No one in Washington, having blood-soaked hands, wants the "C"-word (or "High-C") to be attached to what has victimized literally hundreds of millions of American citizens, and millions more throughout the world. But it IS only a matter of time: it will happen.
To a large degree capitalism has devolved the way Marxists predicted.
It has rotted from within. Nothing short of an FDR presidency can save us.
The powers of finance manipulate commodities for profit and hurt the country
and the average citizen in the process. Banks, corporations and politicians
finance the export of American jobs and whole industries.

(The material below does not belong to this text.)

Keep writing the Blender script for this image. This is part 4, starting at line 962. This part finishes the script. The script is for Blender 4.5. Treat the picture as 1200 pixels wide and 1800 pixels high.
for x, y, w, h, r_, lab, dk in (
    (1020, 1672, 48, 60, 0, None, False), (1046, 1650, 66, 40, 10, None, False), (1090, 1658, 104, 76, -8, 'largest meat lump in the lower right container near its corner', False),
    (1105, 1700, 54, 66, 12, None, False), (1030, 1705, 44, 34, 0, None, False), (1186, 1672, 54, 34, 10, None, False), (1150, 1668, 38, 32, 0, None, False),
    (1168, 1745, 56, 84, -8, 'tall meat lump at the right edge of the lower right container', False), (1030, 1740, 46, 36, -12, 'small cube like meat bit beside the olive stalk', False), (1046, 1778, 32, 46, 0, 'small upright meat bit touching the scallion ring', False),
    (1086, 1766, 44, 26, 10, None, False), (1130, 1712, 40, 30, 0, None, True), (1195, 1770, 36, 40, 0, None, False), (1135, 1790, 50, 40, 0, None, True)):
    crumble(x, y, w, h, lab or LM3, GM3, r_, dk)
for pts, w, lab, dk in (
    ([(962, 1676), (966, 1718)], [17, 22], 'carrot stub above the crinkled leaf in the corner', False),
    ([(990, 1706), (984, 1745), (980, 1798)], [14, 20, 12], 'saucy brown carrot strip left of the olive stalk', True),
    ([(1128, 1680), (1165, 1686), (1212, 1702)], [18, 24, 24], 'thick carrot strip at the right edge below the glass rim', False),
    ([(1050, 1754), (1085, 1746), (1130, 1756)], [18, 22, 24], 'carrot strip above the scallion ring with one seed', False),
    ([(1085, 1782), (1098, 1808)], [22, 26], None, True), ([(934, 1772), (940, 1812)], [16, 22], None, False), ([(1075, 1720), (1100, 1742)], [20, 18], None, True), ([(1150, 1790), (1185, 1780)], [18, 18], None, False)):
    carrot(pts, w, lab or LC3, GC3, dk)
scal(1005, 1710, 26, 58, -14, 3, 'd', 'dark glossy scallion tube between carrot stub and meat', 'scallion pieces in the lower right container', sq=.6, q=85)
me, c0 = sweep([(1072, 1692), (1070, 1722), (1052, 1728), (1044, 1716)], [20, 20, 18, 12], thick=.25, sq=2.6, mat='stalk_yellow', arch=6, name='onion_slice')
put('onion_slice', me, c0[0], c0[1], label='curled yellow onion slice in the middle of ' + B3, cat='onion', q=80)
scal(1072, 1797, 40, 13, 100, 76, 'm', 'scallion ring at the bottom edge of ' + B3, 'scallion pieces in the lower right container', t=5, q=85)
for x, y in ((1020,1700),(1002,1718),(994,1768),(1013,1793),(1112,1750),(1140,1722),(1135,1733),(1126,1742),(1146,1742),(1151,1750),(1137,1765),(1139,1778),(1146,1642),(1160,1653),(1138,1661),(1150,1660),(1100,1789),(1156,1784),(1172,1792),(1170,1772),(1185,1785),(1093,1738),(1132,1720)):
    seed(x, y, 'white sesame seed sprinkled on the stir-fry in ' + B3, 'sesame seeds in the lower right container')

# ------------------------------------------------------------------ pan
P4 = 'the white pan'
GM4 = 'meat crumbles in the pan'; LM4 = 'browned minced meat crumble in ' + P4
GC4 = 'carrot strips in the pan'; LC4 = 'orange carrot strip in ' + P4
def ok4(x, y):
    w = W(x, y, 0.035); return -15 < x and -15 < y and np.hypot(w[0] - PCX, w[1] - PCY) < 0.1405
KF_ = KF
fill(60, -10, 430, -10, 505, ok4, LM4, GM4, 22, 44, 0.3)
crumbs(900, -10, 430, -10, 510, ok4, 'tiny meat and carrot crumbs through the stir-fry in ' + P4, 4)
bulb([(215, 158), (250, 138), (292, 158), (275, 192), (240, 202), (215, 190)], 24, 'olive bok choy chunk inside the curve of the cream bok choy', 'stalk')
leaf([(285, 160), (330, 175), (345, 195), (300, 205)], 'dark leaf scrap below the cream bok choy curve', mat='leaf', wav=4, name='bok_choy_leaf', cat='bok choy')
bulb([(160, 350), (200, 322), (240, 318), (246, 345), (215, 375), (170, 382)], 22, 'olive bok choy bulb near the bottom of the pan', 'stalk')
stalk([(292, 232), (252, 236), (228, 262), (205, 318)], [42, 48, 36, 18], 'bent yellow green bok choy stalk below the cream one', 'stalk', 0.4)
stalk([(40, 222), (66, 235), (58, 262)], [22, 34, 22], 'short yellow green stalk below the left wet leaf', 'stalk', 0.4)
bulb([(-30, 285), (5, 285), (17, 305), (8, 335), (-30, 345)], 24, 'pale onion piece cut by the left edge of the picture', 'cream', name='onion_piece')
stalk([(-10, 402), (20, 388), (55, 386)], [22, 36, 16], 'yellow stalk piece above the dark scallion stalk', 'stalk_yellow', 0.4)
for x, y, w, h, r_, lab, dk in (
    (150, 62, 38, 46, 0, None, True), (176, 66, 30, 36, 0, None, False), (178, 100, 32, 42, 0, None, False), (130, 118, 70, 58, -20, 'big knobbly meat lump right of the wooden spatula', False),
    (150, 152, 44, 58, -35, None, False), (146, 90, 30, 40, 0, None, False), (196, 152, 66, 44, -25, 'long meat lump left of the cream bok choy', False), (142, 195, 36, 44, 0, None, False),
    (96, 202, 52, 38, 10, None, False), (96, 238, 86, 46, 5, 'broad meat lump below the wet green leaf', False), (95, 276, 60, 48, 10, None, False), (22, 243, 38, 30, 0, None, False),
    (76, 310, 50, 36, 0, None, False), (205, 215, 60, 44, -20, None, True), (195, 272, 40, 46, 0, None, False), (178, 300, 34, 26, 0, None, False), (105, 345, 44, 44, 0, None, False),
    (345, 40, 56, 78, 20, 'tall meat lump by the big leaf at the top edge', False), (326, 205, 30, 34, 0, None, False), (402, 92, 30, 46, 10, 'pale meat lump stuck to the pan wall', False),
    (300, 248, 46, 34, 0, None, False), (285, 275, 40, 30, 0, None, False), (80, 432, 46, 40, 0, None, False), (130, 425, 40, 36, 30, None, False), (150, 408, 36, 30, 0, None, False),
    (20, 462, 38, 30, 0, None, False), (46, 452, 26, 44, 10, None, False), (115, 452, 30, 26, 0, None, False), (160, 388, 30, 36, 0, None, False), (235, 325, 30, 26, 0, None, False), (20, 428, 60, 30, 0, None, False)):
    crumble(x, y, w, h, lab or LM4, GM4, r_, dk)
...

Wall Street
develops financial instruments designed to fool investors.
The list is as long as the practices are pervasive. The cumulative effect
will be that this all ends very badly.....so badly that there could be war.
I can't say for sure if American finance will use it's last trick - war - to fix
it's own mess but I do know one thing for certain. The power of
money has ruined our Democracy beyond repair and it probably
has killed the Middle Class - the backbone of Democracy.
Only an FDR presidency can save us now and sadly I don't see
Obama's advisers in the FDR light.
To a large degree capitalism has devolved the way Marxists predicted
Good work Oldtimer. Your remarks are right on the money - so to speak.
GOOD NEWS!!! SEC requested a copy of STOCK SHOCK--new movie about market manipulation. www.stockshockmovie.com
It's a long forgotten fact or rule of the free enterprise market that we all learn as undergraduates and that is: No player in the market is large enough to affect or effect the price of a commodity(or other) in the market.
It's out there on utube with this Kramer bragging about how when he was a trader, he himself, could manipulate a stocks price. Well, this doe s not really sound like complicated math.